A Republican-Democrat offer to President Trump of about $1.3 billion to construct a border wall at the United States-Mexico border mimics past deals in restrictions it is set to place on the White House while offering less funding overall.
As Breitbart News reported, elected Republicans and Democrats are currently writing the details of a Homeland Security spending deal that gives Trump just a quarter of the wall funding he has repeatedly asked for. Additionally, the deal is set to keep detention space for border crossers at around the same pace, meaning the mass Catch and Release of illegal aliens that occurred last year will continue throughout this year.
In total, the deal offers:
- $1.3 billion in funding for a border wall
- 55 miles of new barriers at the southern border
- About 40,250 beds for federal immigration detention of border crossers
When compared to previous deals between Congress and the Trump administration, this latest bipartisan negotiation offers less wall funding, potentially less border wall construction, and even less detention space than has been offered in the past.
Throughout 2017, when the Republican-controlled Congress failed to fully fund a border wall, the president commissioned his administration to release exactly how much a wall would cost. In total, that amount came to about $25 billion to fully secure the border.
Offers from former House Speaker Paul Ryan (R-WI) and Senate Majority Leader Mitch McConnell (R-KY) floated around $5.7 billion in funding for the wall. The funding, though, did not dip lower than $1.6 billion.
Last year, when Trump signed a massive omnibus spending bill, the deal only included $1.6 billion and major restrictions on where the border wall could be constructed and what the wall could be made of.
The omnibus’s contingencies on the wall mandated that the barrier had to be the same bollard-style fencing that previous presidents have used. Both President George W. Bush and President Obama used the bollard fencing at the border. The only major difference between those barriers and Trump’s is that this administration has made the barrier taller in some regions at the border.
The 2018 omnibus allowed for about 97 miles of either new barriers at the border or for areas of existing barriers to be replaced. The spending bill also mandated that detention space for federal immigration officials be reduced from what authorities had been operating with.
Where officials had been using, on average, about 40,761 beds for detention, the omnibus spending bill cut that total down to about 40,500 beds.
Before the latest government shutdown, Democrats and Republicans floated a compromise deal of about $1.6 billion for wall funding — much like the omnibus — that would have likely come with all the stipulations on the wall that had been previously deployed by House and Senate Republicans.

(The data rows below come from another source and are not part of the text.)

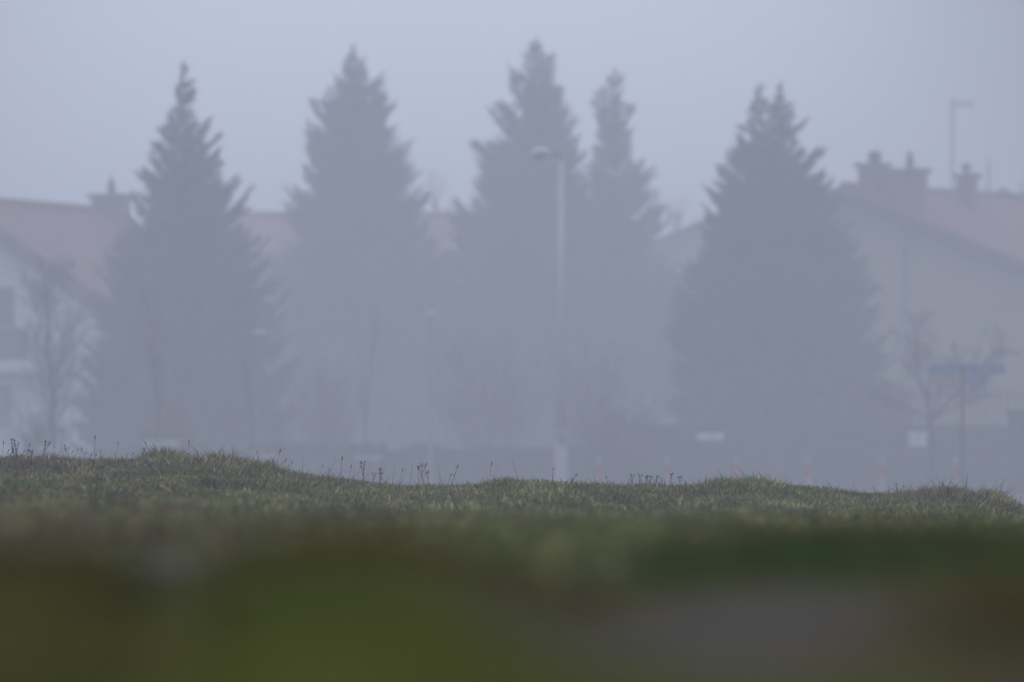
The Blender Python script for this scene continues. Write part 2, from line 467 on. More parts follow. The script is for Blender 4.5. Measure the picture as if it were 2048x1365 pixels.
# ------------------------------------------------------------------ dry stalks on the crest
def plantain(seed, bent):
    r = random.Random(seed)
    root = empty("plantain_stalk", (0,0,0))
    pts = [(0,0,-0.06)]
    for i in range(1, 6):
        t = i/5
        pts.append((bent*t*t*0.03 + r.uniform(-.001,.001), r.uniform(-.001,.001), 0.14*t))
    s = MB(); s.tube(pts, [0.0015]*6, 5); s.build("stem", M['stalk'], root)
    tip = Vector(pts[-1]); dr = (tip-Vector(pts[-2])).normalized()
    hd = MB()
    prof = [0.0015,0.0040,0.0048,0.0044,0.0029,0.0007]
    hd.tube([tip + dr*(0.028*k/5 - 0.004) for k in range(6)], prof, 7)
    hd.build("seed_head", M['seed'], root, smooth=True)
    return root
def yarrow(seed):
    r = random.Random(seed)
    root = empty("dry_yarrow", (0,0,0))
    s = MB(); s.tube([(0,0,-0.06),(0.003,0,0.04),(0.004,0,0.085)], [0.0022,0.0019,0.0017], 5)
    tips = []
    for k in range(5):
        a = r.uniform(0, 6.28); q = r.uniform(0.010, 0.030)
        t = Vector((0.004+math.cos(a)*q, math.sin(a)*q, 0.135+r.uniform(-.012,.012)))
        z0 = r.uniform(0.05, 0.085)
        s.tube([(0.0035,0,z0), Vector((0.004,0,z0)).lerp(t,0.55)+Vector((0,0,-.004)), t], [0.0013,0.0012,0.0011], 5)
        tips.append(t)
    s.build("stem", M['stalk'], root)
    for t in tips:
        f = MB()
        for j in range(7):
            q = Vector((r.uniform(-.007,.007), r.uniform(-.007,.007), r.uniform(-.0015,.003)))
            f.lathe([(0.0005,-0.002),(0.0026,0.000),(0.0030,0.002),(0.0012,0.004)], t+q, 6)
        f.build("flower_head", M['yarrow'], root)
    return root
def bare_stalk(bent):
    s = MB(); s.tube([(0,0,-0.06),(bent*.004,0,0.05),(bent*.014,0,0.10),(bent*.030,0,0.145)], [0.0019,0.0017,0.0013,0.0006], 5)
    return s.build("grass_stem", M['stalk'])

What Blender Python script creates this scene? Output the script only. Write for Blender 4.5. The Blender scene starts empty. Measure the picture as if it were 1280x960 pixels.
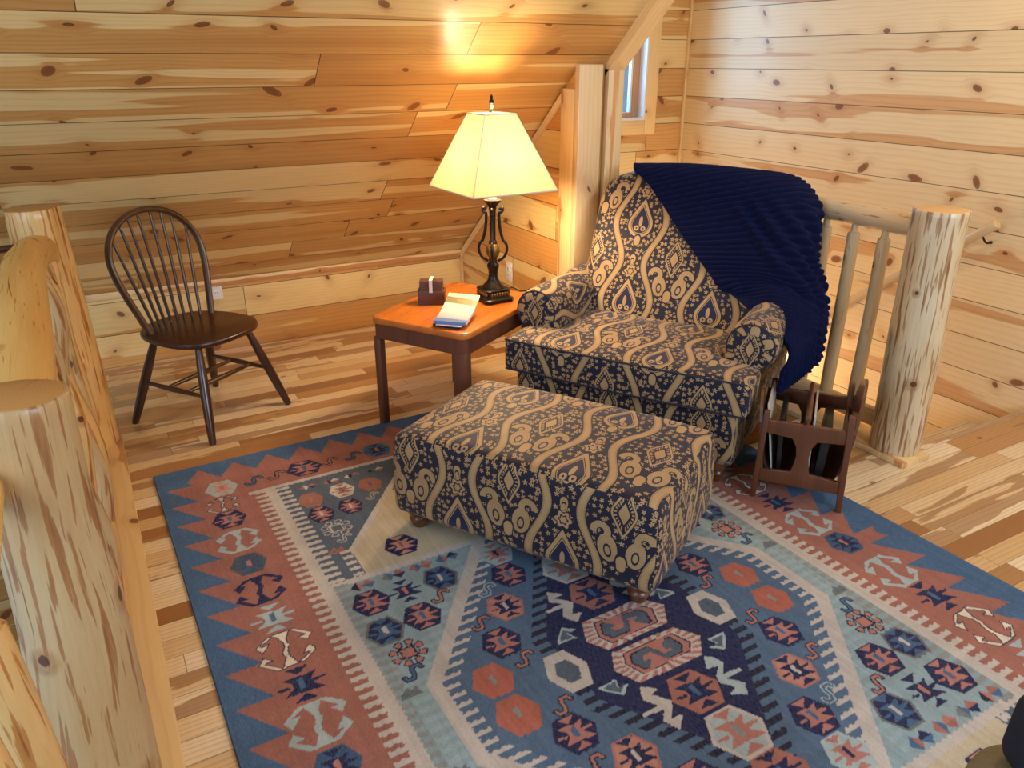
import bpy, bmesh, math, random
import numpy as np
from mathutils import Vector, Matrix, noise as mnoise
random.seed(7)
PI = math.pi
COL = bpy.context.scene.collection

def srgb(r, g, b):
    def f(c):
        c /= 255.0
        return c/12.92 if c <= .04045 else ((c+.055)/1.055)**2.4
    return (f(r), f(g), f(b), 1.0)

# ------------------------------------------------------------------ node expression helper
class X:
    tree = None
    def __init__(s, sock): s.s = sock
    def __add__(a, b): return op('ADD', a, b)
    __radd__ = __add__
    def __sub__(a, b): return op('SUBTRACT', a, b)
    def __rsub__(a, b): return op('SUBTRACT', b, a)
    def __mul__(a, b): return op('MULTIPLY', a, b)
    __rmul__ = __mul__
    def __truediv__(a, b): return op('DIVIDE', a, b)
    def __rtruediv__(a, b): return op('DIVIDE', b, a)
    def __neg__(a): return op('MULTIPLY', a, -1.0)

def plug(sock, v):
    if isinstance(v, X): X.tree.links.new(v.s, sock)
    elif v is not None: sock.default_value = v

def op(o, a, b=None, c=None, clamp=False):
    n = X.tree.nodes.new('ShaderNodeMath'); n.operation = o; n.use_clamp = clamp
    for i, v in enumerate((a, b, c)):
        if v is not None: plug(n.inputs[i], v)
    return X(n.outputs[0])
def floor(a): return op('FLOOR', a)
def fract(a): return op('FRACT', a)
def absx(a): return op('ABSOLUTE', a)
def sin(a): return op('SINE', a)
def cos(a): return op('COSINE', a)
def sqrt(a): return op('SQRT', a)
def powx(a, b): return op('POWER', a, b)
def minx(a, b): return op('MINIMUM', a, b)
def maxx(a, b): return op('MAXIMUM', a, b)
def lt(a, b): return op('LESS_THAN', a, b)
def gt(a, b): return op('GREATER_THAN', a, b)
def atan2(a, b): return op('ARCTAN2', a, b)
def wrapx(a, lo, hi): return op('WRAP', a, hi, lo)
def expx(a): return op('EXPONENT', a)
def clamp(a): return op('ADD', a, 0.0, clamp=True)
def band(v, a, b): return gt(v, a)*lt(v, b)
def sstep(v, a, b, lo=0.0, hi=1.0):
    n = X.tree.nodes.new('ShaderNodeMapRange'); n.interpolation_type = 'SMOOTHSTEP'
    plug(n.inputs[0], v); plug(n.inputs[1], a); plug(n.inputs[2], b); plug(n.inputs[3], lo); plug(n.inputs[4], hi)
    return X(n.outputs[0])
def vec(x, y, z=0.0):
    n = X.tree.nodes.new('ShaderNodeCombineXYZ')
    plug(n.inputs[0], x); plug(n.inputs[1], y); plug(n.inputs[2], z); return X(n.outputs[0])
def sepx(v):
    n = X.tree.nodes.new('ShaderNodeSeparateXYZ'); plug(n.inputs[0], v)
    return [X(n.outputs[i]) for i in range(3)]
def noise(v, scale=1.0, detail=2.0, rough=.5, dist=0.0):
    n = X.tree.nodes.new('ShaderNodeTexNoise'); plug(n.inputs['Vector'], v)
    n.inputs['Scale'].default_value = scale; n.inputs['Detail'].default_value = detail
    n.inputs['Roughness'].default_value = rough; n.inputs['Distortion'].default_value = dist
    return X(n.outputs[0])
def white(v):
    n = X.tree.nodes.new('ShaderNodeTexWhiteNoise'); n.noise_dimensions = '1D'; plug(n.inputs['W'], v)
    return X(n.outputs['Value'])
def voronoi(v, scale=1.0, rnd=1.0, dim='2D'):
    n = X.tree.nodes.new('ShaderNodeTexVoronoi'); n.voronoi_dimensions = dim
    plug(n.inputs['Vector'], v); n.inputs['Scale'].default_value = scale; n.inputs['Randomness'].default_value = rnd
    return X(n.outputs['Distance']), X(n.outputs['Color']), X(n.outputs['Position'])
def mix(f, a, b, mode='MIX'):
    n = X.tree.nodes.new('ShaderNodeMix'); n.data_type = 'RGBA'; n.blend_type = mode; n.clamp_factor = True
    plug(n.inputs[0], f); plug(n.inputs[6], a); plug(n.inputs[7], b); return X(n.outputs[2])
def ramp(f, stops, interp='LINEAR'):
    n = X.tree.nodes.new('ShaderNodeValToRGB'); n.color_ramp.interpolation = interp
    cr = n.color_ramp
    while len(cr.elements) < len(stops): cr.elements.new(.5)
    for e, (p, c) in zip(cr.elements, stops): e.position = p; e.color = c
    plug(n.inputs[0], f); return X(n.outputs[0])
def scalec(c, f):
    n = X.tree.nodes.new('ShaderNodeVectorMath'); n.operation = 'SCALE'
    plug(n.inputs[0], c); plug(n.inputs[3], f); return X(n.outputs[0])
def uvmap():
    n = X.tree.nodes.new('ShaderNodeUVMap'); n.uv_map = 'UVMap'; return sepx(X(n.outputs[0]))
def objco():
    n = X.tree.nodes.new('ShaderNodeTexCoord'); return sepx(X(n.outputs['Object']))
def objrand():
    n = X.tree.nodes.new('ShaderNodeObjectInfo'); return X(n.outputs['Random'])
def bump(h, strength=.3, dist=.01):
    n = X.tree.nodes.new('ShaderNodeBump'); plug(n.inputs['Height'], h)
    n.inputs['Strength'].default_value = strength; n.inputs['Distance'].default_value = dist
    return X(n.outputs[0])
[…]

At the time, Trump reiterated he would not take any less funding than $5.7 to $5 billion for border wall construction. Though the administration believed the $1.6 billion price tag was low, it was still not as low as the current offer of about $1.3 billion for the border wall.
Experts have told Breitbart News that Trump never needed Congress to help him build a wall. As Defense Department officials have reiterated, the president has full authority to invoke 10 United States Code § 284, which authorizes the U.S. military to build barriers at the southern border.
Declaring a national emergency is not necessary, experts say, for Trump to build a wall.
Illegal immigration at the border, for December 2018, has increased 81 percent compared to this same month the year before. Additionally, between January 25 and February 15 — the period that Trump has given Congress to work on a border security package — there is likely to be anywhere between 30,000 to 44,000 illegal border crossings based on previous DHS totals. This is about 1,300 to 2,000 illegal crossings a day at the southern border.